The Nation is having hysterics worried silly that the next election would be a rerun . . with many ex-TRT guys and heaven forbid Samak-who-will-pardon-Thaksin in the coalition!

But I give Fonzi credit for his criticism of Thepchai's column. Thepchai is getting silly faulting the junta for not having taken more extrajudicial measures to "stamp out" the Thaksinistas.

Maybe there is something about your 'deconstructing' crusade against The Nation columnists after all Fonzi!

Fonzi said...


I agree that a column doesn't need to be neutral and I have said this before.

And I don't really care if The Nation is anti-Thaksin.

The problem I have is how The Nation never bases any of its accusations on facts. If The Nation actually investigated Thaksin's crimes, or anybody else's crimes, I would be cheering it on.

As for the blog, I am documenting how The Nation is nothing but a propaganda sheet for the editor's personal political agenda. Why do you have a problem with me pointing this out?

As for the US, I absolutely agree, especially concerning the Iraqi War, which probably influenced my decision to write this blog in the first place.

Do you want to live in a world where governments are overthrown capriciously without any reason, with the full backing of the press?

I certainly don't.

Thaksin may have done many dodgy things, but he was no Hitler or Pol Pot.
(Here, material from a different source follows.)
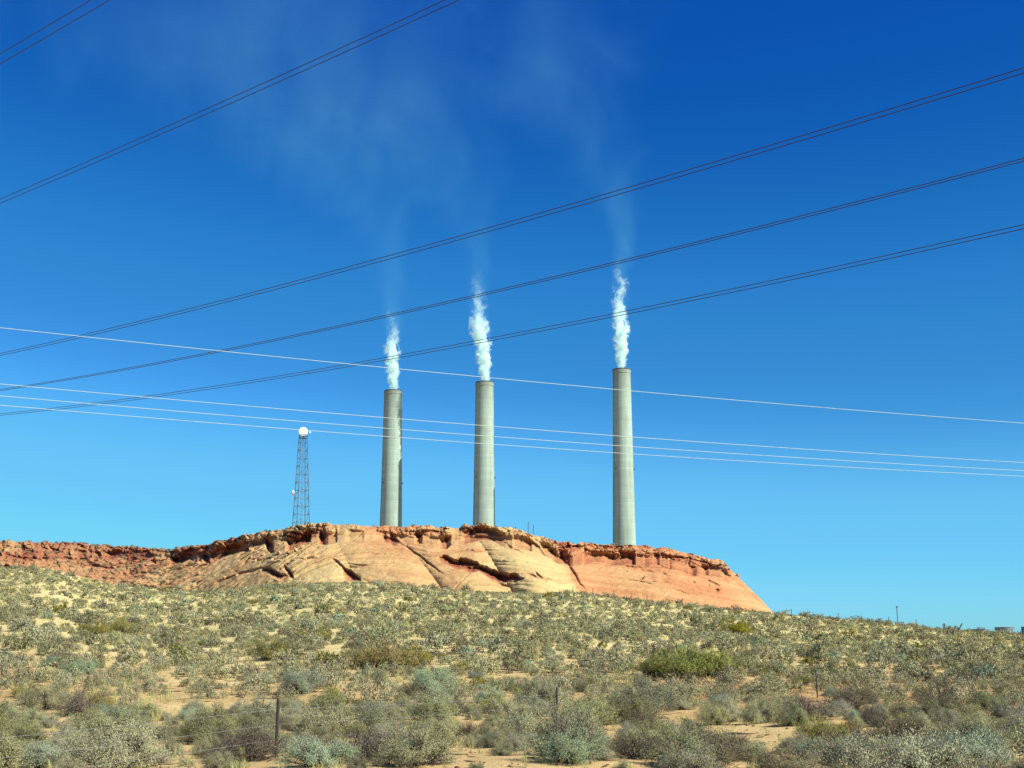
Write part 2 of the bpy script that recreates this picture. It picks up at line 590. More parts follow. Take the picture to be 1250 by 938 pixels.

So Kahve, who do you want me to do? Allow The Nation to get away with its bullshit?

Trust me, if there was an organization that was dedicated to media criticism in Thailand, I wouldn't be doing this blog.

The Yoon brothers either own, edit or control a large chunk of the Thai media. They use their power, not for the good of society, but rather for their own fame and political agenda.

I wish somebody would stand up to their lies and bullshit.

I know this blog is small and insignificant, but at least their record will be documented in Google for eternity.

Trirat said...

Fonzi, I hope you have a good-paying job and time to keep writing your blog. Even though it may be 'small and insignificant,' someone's got to say what you're saying (in English) and keep doing it.